As his career wore on, the alienation mellowed into casual arrogance. By 1983’s Hearts and Bones, which Simon himself has acknowledged as an artistic dead-end, he had become the kind of guy who shows up at the party but never has a good time, bored by life but willing to smirk at it, who thinks he’s better than you but is too polite to say so.

We see some of that guy on Stranger, just as we see him on every Paul Simon album—that’s part of what makes it a Paul Simon album. The musician on “Wristband,” for example, who draws an analogy between his own frustrations getting back into the VIP area and what poor people must feel on the brink of a riot. Personally, I see it as satire, the portrait of someone who has mostly lost touch with reality but still has to answer to it eventually. My guess is many will see it as condescension.

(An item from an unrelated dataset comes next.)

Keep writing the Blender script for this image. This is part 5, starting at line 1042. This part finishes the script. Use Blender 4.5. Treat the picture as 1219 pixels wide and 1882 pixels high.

Then again, pop has always been nicer to artists who portray struggle than relative ease, more welcoming of emotional engagement than emotional detachment, and increasingly hostile both to intelligence and ambiguity. Simon is all these supposedly bad things and worse. For every one of him, there are 10 guys waiting to stuff him into a locker—that’s how it is, and probably how it’ll always be. “It turns out to be a great thing for me, I don’t worry/I don’t think,” he sings at the beginning of “Cool Papa Bell.” “Because it’s not my job to worry or to think. Not me. I’m more like—every day I’m here I’m grateful.” Anyone familiar with Simon's music knows he must be talking about someone else; his genius is being able to sell the line anyway.